Depth First

Video Slides

First we will discuss Depth First Traversal. We can define the depth first traversal in two ways, iteratively or recursively. For this course, we will define it iteratively.

In the iterative algorithm, we will initialize an empty stack and an empty set. The stack will determine which node we search next and the set will track which nodes we have already searched.


Recall that a stack is a ‘Last In First Out’ (LIFO) structure. Based on this, the depth first traversal will traverse a nodes descendants before its siblings.

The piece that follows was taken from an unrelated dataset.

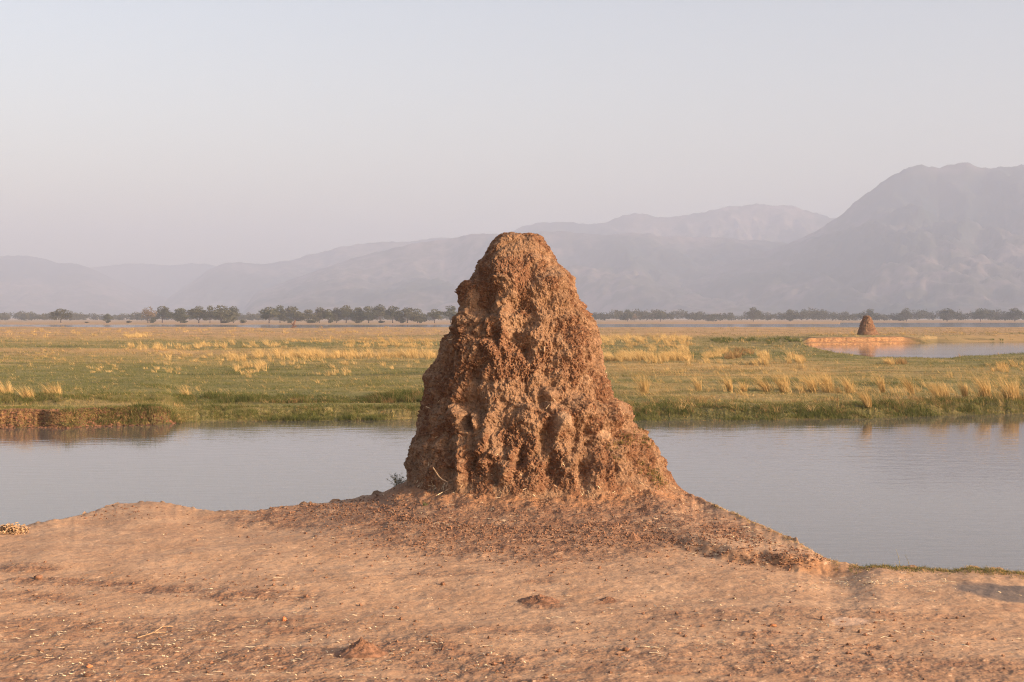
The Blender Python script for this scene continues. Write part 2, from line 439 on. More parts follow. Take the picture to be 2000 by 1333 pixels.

To do the traversal, we must pick a starting node; this can be an arbitrary node in our graph. If we were doing the traversal on a tree, we would typically select the root at a starting point. We start a while loop to go through the stack which we will be pushing and popping from. We get the top element of the stack, if the node has not been visited yet then we will add it to the set to note that we have now visited it. Then we get the neighbors of the node and put them onto the stack and continue the process until the stack is empty.

DFS Example GIF DFS Example GIF

    STACK = empty array
    DISCOVERED = empty set
    append SRC to STACK
    while STACK is not empty
        CURR = top of the stack
        if CURR not in DISCOVERED
            add CURR to DISCOVERED
            NEIGHS = neighbors of CURR
            for EDGE in NEIGHS
                NODE = first entry in EDGE
                append NODE to STACK

Since the order of the neighbors is not guaranteed, the traversal on the same graph with the same starting node can find nodes in different orders.